4. Quel sera le rôle de l'armée dans l'évolution politique ?
Comme on
l'a déjà souligné, l'armée joue un rôle
politique de premier plan en Indonésie depuis 1945, et ce rôle
s'est bien entendu accru avec l'arrivée au pouvoir du
général Soeharto.
De tous les piliers du régime, l'armée est apparue comme le
plus solide.
L'armée n'a pu enrayer la contestation politique, mais elle a
conservé un certain contrôle de la situation.
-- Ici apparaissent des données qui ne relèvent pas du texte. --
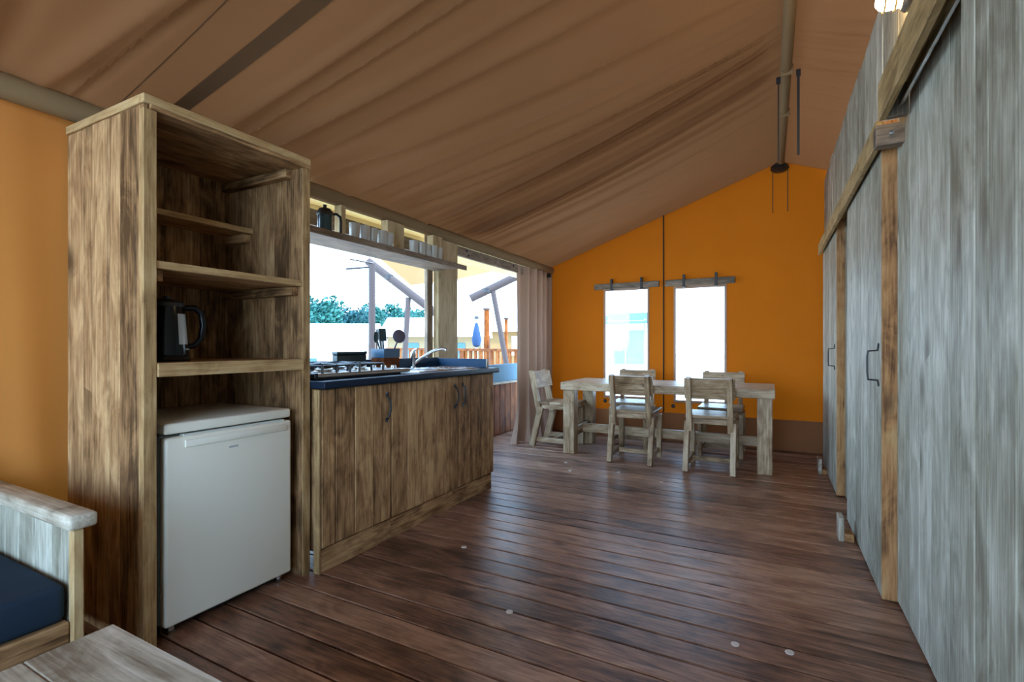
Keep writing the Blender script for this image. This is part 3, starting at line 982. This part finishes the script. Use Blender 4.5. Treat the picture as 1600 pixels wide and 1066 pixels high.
def chair(label):
    t = thing('dining_chair', (0, 0, 0), label, 'chair', 'scaffold wood chairs at the dining table')
    W2 = .205
    for s in (-1, 1):
        x = s * (W2 - .035)
        bar('upright', (x, .035, .36), (x, -.075, .845), .045, .06, 'scaffold', t)
        bar('back_leg', (x + s * .024, .055, .44), (x + s * .024, -.055, .001), .045, .07, 'scaffold', t)
        box('front_leg', (x + s * .0, .355, 0), (x + s * .045, .42, .44), 'scaffold', t)
        box('seat_rail', (x + s * .001, .062, .425), (x + s * .024, .354, .475), 'scaffold', t)
        box('side_stretcher', (x + s * .003, -.03, .055), (x + s * .03, .354, .105), 'scaffold', t)
    for i in range(3):
        a = .02 + i * .14
        box('seat_board', (-W2 - .005, a + .001, .476), (W2 + .005, a + .139, .502), 'scaffold', t, .003)
    box('front_rail', (-W2 + .046, .385, .415), (W2 - .046, .41, .475), 'scaffold', t)
    box('rear_rail', (-W2 + .061, .02, .425), (W2 - .061, .044, .474), 'scaffold', t)
    box('cross_stretcher', (-W2 + .04, .17, .058), (W2 - .04, .21, .10), 'scaffold', t)
    lean = (Vector((0, -.075, .845)) - Vector((0, .035, .36))).normalized()
    p0 = Vector((0, .035, .36)) + lean * .30 + Vector((0, .045, 0)); p1 = p0 + lean * .19
    me = boxmesh(W2 * 2 + .01, .024, .19, wood('scaffold', 'X'), .003)
    q = Matrix(((1, 0, 0), (0, lean.z, lean.y), (0, -lean.y, lean.z))).to_quaternion()
    link('backrest', me, (p0 + p1) / 2, t, Vector((0, 0, 1)).rotation_difference(lean))
    return t


ch = chair('scaffold wood chair at the near side of the table, left of the two')
ch.location = (-1.195, 4.705, 0)
for (x, y, rz, lab) in ((-.485, 4.665, 0, 'scaffold wood chair at the near side of the table, right of the two'),
                        (-2.33, 5.19, -pi / 2, 'scaffold wood chair at the left end of the table by the curtain'),
                        (-1.40, 5.80, pi, 'scaffold wood chair behind the table before the left window'),
                        (-.46, 5.77, pi, 'scaffold wood chair behind the table before the right window')):
    c = copy_tree(ch)
    c.location = (x, y, 0); c.rotation_euler = (0, 0, rz)
    c['label'] = lab

# ================================================================== SOFA AND COFFEE TABLE (near left)
random.seed(4)
so = thing('sofa', (-2.25, .0, 0), 'scaffold wood sofa with plank arm at the left edge', 'sofa')
sx0, sx1 = -2.64, -1.86
ar = box('arm_frame', (sx0, .711, .04), (sx1 - .03, .722, .57), 'wash', so, .002, axis='Z')
for i in range(6):
    a = sx0 + (sx1 - .03 - sx0) * i / 6; b = sx0 + (sx1 - .03 - sx0) * (i + 1) / 6
    box('arm_plank', (a + .0015, .690, .04), (b - .0015, .7105, .57), 'grey', ar, .003)
bm = bmesh.new(); bmesh.ops.create_cube(bm, size=1); bmesh.ops.scale(bm, vec=(.82, .074, .046), verts=bm.verts)
bmesh.ops.bevel(bm, geom=[e for e in bm.edges], offset=.012, segments=3, profile=.5, affect='EDGES')
fin(bm, 'arm_rest', wood('wash', 'X'), (-2.250, .707, .597), so)
box('front_leg', (sx1 - .028, .687, 0), (sx1, .716, .57), 'trim', so, .004)
box('back_leg', (sx0, .737, 0), (sx0 + .06, .777, .57), 'wash', so, .004)
box('front_rail', (sx1 - .050, -1.2, .17), (sx1 - .015, .686, .295), 'brown', so, .004)
box('seat_deck', (sx0, -1.2, .27), (sx1 - .052, .686, .294), 'brown', so, .003, axis='Y')
box('back_rail', (sx0 - .01, -1.2, .30), (sx0 + .03, .686, .70), 'grey', so, .004)
box('front_leg', (sx1 - .065, -1.2, 0), (sx1 - .005, -1.14, .168), 'trim', so, .004)
bm = bmesh.new(); bmesh.ops.create_cube(bm, size=1); bmesh.ops.scale(bm, vec=(.70, 1.85, .115), verts=bm.verts)
bmesh.ops.bevel(bm, geom=list(bm.edges), offset=.022, segments=4, profile=.5, affect='EDGES')
sc_ = fin(bm, 'sofa_cushion', M_NAVY, (-2.232, -.243, .3535))
props(sc_, 'navy blue seat cushion lying on the sofa', 'cushion')

ct = thing('coffee_table', (-1.1, .3, 0), 'low scaffold wood coffee table at the bottom left corner', 'table')
qx0, qx1, qy0, qy1 = -1.485, -.78, -.06, .632
for i in range(4):
    a = qy0 + (qy1 - qy0) * i / 4; b = qy0 + (qy1 - qy0) * (i + 1) / 4
    box('top_plank', (qx0, a + .0005, .385), (qx1, b - .0005, .42), 'wash', ct, .003)
for lx in (qx0 + .03, qx1 - .12):
    for ly in (qy0 + .03, qy1 - .12):
        box('leg', (lx, ly, 0), (lx + .09, ly + .09, .384), 'wash', ct, .004)
box('apron', (qx0 + .12, qy1 - .07, .29), (qx1 - .12, qy1 - .045, .384), 'wash', ct, .003)
box('apron', (qx0 + .045, qy0 + .12, .29), (qx0 + .07, qy1 - .12, .384), 'wash', ct, .003)

# ================================================================== OUTSIDE
# own awning pole
ap = thing('awning_pole', (-4.86, 5.066, -.42), 'dark round awning pole standing outside the kitchen opening', 'pole')
tube('shaft', [(-4.86, 5.066, -.42), (-4.86, 5.066, 2.25)], .045, M_BARK, ap, 10)
tube('arm', [(-4.86, 5.066, 2.21), (-5.16, 4.88, 2.18)], .014, M_BLACK, ap, 8)
tube('cross_arm', [(-4.84, 5.08, 2.26), (-5.0, 4.80, 2.29)], .012, M_BLACK, ap, 8)


def rafter_frame(label, p0, p1, b0, b1):
    t = thing('braced_rafter', p0, label, 'rafter', 'awning rafters outside')
    tube('rafter', [p0, p1], .075, M_BARK, t, 10)
    tube('brace', [b0, b1], .05, M_BARK, t, 8)
    cd = Vector(p1) - Vector(p0)
    fin(lathe_bm([(0, 0), (.085, 0), (.085, .08), (0, .08)], 10), 'end_fitting', M_BLACK, Vector(p0) + cd * .3 + Vector((0, 0, -.04)), t)
    return t


rafter_frame('weathered rafter sloping down right with brace, seen left of the post', (-6.55, 6.72, 2.68), (-5.40, 7.32, 1.69), (-5.89, 7.07, 2.01), (-6.02, 7.0, -.42))
rafter_frame('weathered rafter rising right with brace, seen right of the post', (-4.88, 7.60, 1.99), (-4.0, 8.06, 2.47), (-4.52, 7.79, 2.16), (-4.10, 8.01, -.42))
aw = thing('awning_canopy', (-5.6, 7.6, 2.4), 'peach coloured neighbouring awning cloth seen through the opening', 'awning')
poly('cloth', [[(-6.5, 6.85, 2.80), (-5.95, 7.2, 2.24), (-5.6, 7.9, 3.6), (-6.6, 7.7, 3.7)], [(-5.95, 7.2, 2.24), (-5.2, 7.60, 2.34), (-5.0, 8.1, 3.5), (-5.6, 7.9, 3.6)],
              [(-5.2, 7.60, 2.34), (-4.15, 8.1, 2.60), (-4.1, 8.5, 3.4), (-5.0, 8.1, 3.5)]], M_PEACH, aw, .01)
tube('edge_rope', [(-6.5, 6.85, 2.80), (-5.95, 7.2, 2.24), (-5.2, 7.6, 2.34), (-4.15, 8.1, 2.6)], .02, M_CREAM, aw, 6)


def safari_tent(label, loc, rz, w, d, wall_h, ridge_h, roof, wall, base):
    t = thing('safari_tent', loc, label, 'tent', 'neighbouring safari tents', rz=rz)
    OFF[t] = Vector((0, 0, 0))
    hw_, hd = w / 2, d / 2
    box('platform', (-hw_ - .3, -hd - .3, 0), (hw_ + .3, hd + .3, base), 'porch', t, .01, axis='X')
    o = .35
    poly('roof', [[(-hw_ - o, -hd - o, wall_h - .1), (hw_ + o, -hd - o, wall_h - .1), (hw_ + o, 0, ridge_h), (-hw_ - o, 0, ridge_h)],
                  [(-hw_ - o, hd + o, wall_h - .1), (hw_ + o, hd + o, wall_h - .1), (hw_ + o, 0, ridge_h), (-hw_ - o, 0, ridge_h)]], roof, t, .02)
    for nm, f in (('front_wall', [(-hw_, -hd, base), (hw_, -hd, base), (hw_, -hd, wall_h), (-hw_, -hd, wall_h)]),
                  ('rear_wall', [(-hw_, hd, base), (hw_, hd, base), (hw_, hd, wall_h), (-hw_, hd, wall_h)])):
        poly(nm, [f], wall, t, .02)
    for s in (-1, 1):
        poly('gable_wall', [[(s * hw_, -hd, base), (s * hw_, hd, base), (s * hw_, hd, wall_h), (s * hw_, 0, ridge_h - .05), (s * hw_, -hd, wall_h)]], wall, t, .02)
        for e in (-1, 0, 1):
            tube('post', [(s * (hw_ + .2), e * (hd + .2), 0), (s * (hw_ + .2), e * (hd + .2), wall_h + (.0 if e else .3))], .05, M_BARK, t, 6)
    for k in (-.25, .25):
        box('window_flap', (k * w - .3, -hd - .03, base + .6), (k * w + .3, -hd - .012, wall_h - .35), M_PALET if roof is M_TEALC else (M_TEALC if wall is not M_PEACH else M_CREAM), t, .01)
    return t


G = -.42
safari_tent('large white roofed tent low behind the trees at left of the opening', (-18.6, 14.2, G), math.radians(30), 7.4, 4.6, 1.4, 2.5, M_WHITE, M_WHITE, .2)
safari_tent('cream walled safari tent with white roof behind the utensils', (-12.2, 16.6, G), math.radians(28), 3.6, 2.6, 2.0, 2.7, M_WHITE, M_BEIGE, .3)
safari_tent('peach walled safari tent seen right of the wooden post', (-14.4, 24.1, G), math.radians(35), 6.0, 4.0, 2.4, 3.5, M_WHITE, M_PEACH, .4)
safari_tent('teal roofed safari tent seen through the left gable window', (-4.5, 18.5, G), math.radians(0), 1.3, 3.0, 2.42, 2.78, M_TEALC, M_WHITE, .3)

# neighbour's railing
rl = thing('deck_railing', (-7.4, 10.2, G), 'orange brown slatted deck railing of the neighbouring tent', 'railing')
A = Vector((-10.6, 11.76, 0)); B = Vector((-4.3, 8.74, 0))
dv = (B - A); L = dv.length; u = dv / L
bar('top_rail', A + V(0, 0, 1.03), B + V(0, 0, 1.03), .06, .12, 'porch', rl, up=(0, 0, 1))
bar('bottom_rail', A + V(0, 0, .12), B + V(0, 0, .12), .06, .08, 'porch', rl, up=(0, 0, 1))
k = 0.05
while k < L:
    p = A + u * k
    bar('baluster', p + V(0, 0, .15), p + V(0, 0, 1.0), .11, .025, 'porch', rl, up=u)
    k += .22
for k in (0, .33, .66, .995):
    p = A + u * (k * L)
    bar('post', p + V(0, 0, G), p + V(0, 0, 1.06), .1, .1, 'porch', rl, up=u)
dd = thing('neighbour_deck', (-7.2, 11, G), 'wooden deck platform behind the neighbouring railing', 'deck')
nrm = Vector((-u.y, u.x, 0))
if nrm.y < 0: nrm = -nrm
for q in range(10):
    bar('deck_board', A + nrm * (.1 + q * .2) + V(0, 0, .05), B + nrm * (.1 + q * .2) + V(0, 0, .05), .19, .04, 'porch', dd, up=nrm)
for k in (.1, .5, .9):
    p = A + u * (k * L)
    bar('joist', p + nrm * .05 + V(0, 0, -.2), p + nrm * 1.9 + V(0, 0, -.2), .44, .1, 'weathered', dd, up=(0, 0, 1))
# verandah posts beyond the railing
for k, (x, yy, top, lab) in enumerate(((-6.16, 10.32, 2.0, 'thick brown verandah post beside the folded blue parasol'), (-7.9, 11.3, 1.75, 'thin pale verandah post left of the folded parasol'), (-5.55, 10.2, 1.75, 'thin verandah post right of the thick brown one'))):
    t = thing('verandah_post', (x, yy, .07), lab, 'post', 'verandah posts on the neighbouring deck')
    r = .07 if k == 0 else .04
    tube('shaft', [(x, yy, .07), (x, yy, top)], r, wood('porch', 'Z'), t, 10)
    fin(lathe_bm([(0, 0), (r + .02, 0), (r + .02, .04), (0, .05)], 10), 'cap', M_BARK, (x, yy, top), t)
pa = thing('parasol', (-7.0, 11.2, .07), 'folded blue parasol standing behind the slatted railing', 'parasol')
tube('pole', [(-7.0, 11.2, .07), (-7.0, 11.2, 1.90)], .03, M_WHITE, pa, 8)
lathe('folded_cloth', [(.03, 0), (.10, .05), (.13, .2), (.10, .4), (.05, .62), (.03, .66)], (-7.0, 11.2, 1.08), M_PARA, pa, 12)
lathe('finial', [(0, 0), (.07, 0), (.06, .06), (0, .10)], (-7.0, 11.2, 1.84), M_BLACK, pa, 10)

# trees beyond the tents
random.seed(9)


def tree_mesh(mat, n_, seed):
    rnd = random.Random(seed)
    bm = bmesh.new()
    blobs = [(Vector((rnd.uniform(-1.3, 1.3), rnd.uniform(-1.3, 1.3), rnd.uniform(1.4, 4.2))), rnd.uniform(.8, 1.25)) for _ in range(12)]
    for i in range(n_):
        c, r = rnd.choice(blobs)
        d = Vector((rnd.gauss(0, 1), rnd.gauss(0, 1), rnd.gauss(0, 1))).normalized()
        p = c + d * r * (rnd.random() ** .4)
        nn = Vector((rnd.gauss(0, 1), rnd.gauss(0, 1), rnd.gauss(0, 1))).normalized()
        a = nn.orthogonal().normalized() * rnd.uniform(.10, .21)
        b = nn.cross(a)
        vs = [bm.verts.new(p + q) for q in (a, b * .6, -a, -b * .6)]
        bm.faces.new(vs)
    me = bpy.data.meshes.new('foliage')
    bm.to_mesh(me); bm.free()
    me.materials.append(mat)
    return me


TM = [tree_mesh(M_LEAF, 4200, 1), tree_mesh(M_LEAF2, 4200, 2), tree_mesh(M_LEAF, 4200, 3)]
tr_me = None
spots = [(-32.55, 28.04, 1.13, 'tallest teal green tree beside the tall cabinet in the opening'),
         (-36.34, 33.95, 1.15, 'second teal green tree from the cabinet in the opening'),
         (-40.01, 39.93, 1.22, 'teal green tree just left of the dark awning pole'),
         (-40.3, 31.86, 1.20, 'teal green tree half hidden by the tall cabinet'),
         (-43.16, 46.18, 1.22, 'low teal green tree just right of the dark awning pole'),
         (-45.28, 52.98, 1.45, 'rounded teal green tree above the utensils'),
         (-48.7, 61.35, 1.47, 'small teal green tree left of the wooden post')]
for k, (x, yy, s, lab) in enumerate(spots):
    t = thing('tree', (x, yy, G), lab, 'tree', 'trees beyond the tents')
    t.scale = (s, s, s)
    OFF[t] = Vector((0, 0, 0))
    f = link('foliage', TM[k % 3], (0, 0, 0), t); f['kind'] = 'stuff'
    if tr_me is None:
        tr = tube('trunk', [(0, 0, 0), (.05, .02, 1.6), (0, 0, 3.4)], [.16, .12, .04], M_BARK, t, 8); tr_me = tr.data
    else:
        link('trunk', tr_me, (0, 0, 0), t)
    f.rotation_euler = (0, 0, k * 1.3)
Elle a dans un
premier temps contenu l'agitation étudiante au sein des campus, et
lorsque celle-ci a gagné l'ensemble du territoire, elle a observé
une certaine retenue, de manière à ne jamais totalement se couper
des contestataires.
Lors de son séjour, la délégation a constaté que
plusieurs chefs militaires avaient tenu à rappeler que l'armée
constituait une émanation du peuple, dont elle était le
protecteur naturel.
L'évacuation sans violence des étudiants qui occupaient le
Parlement ou son souci du respect des formes constitutionnelles pour le
départ du chef de l'Etat semblent montrer qu'elle se considère
plus que jamais comme la garante de la République et de l'unité
du pays.
Les déclarations du général Wiranto, ministre de la
Défense et commandant en chef des forces armées, à propos
du maintien de l'ordre et du nécessaire respect de la constitution,
illustrent la volonté de l'armée de ne pas laisser dériver
la transition politique en cours.
Certes, les événements récents ont également
révélé les clivages qui traversent l'armée. On l'a
vu avec le rôle controversé du général Prabowo,
gendre de Soeharto et chef des réserves stratégiques. Mais on
peut présumer que l'ordre public, l'intégrité et
l'unité du pays constitueront pour l'armée des motifs
d'intervention dans le cours des événements politiques.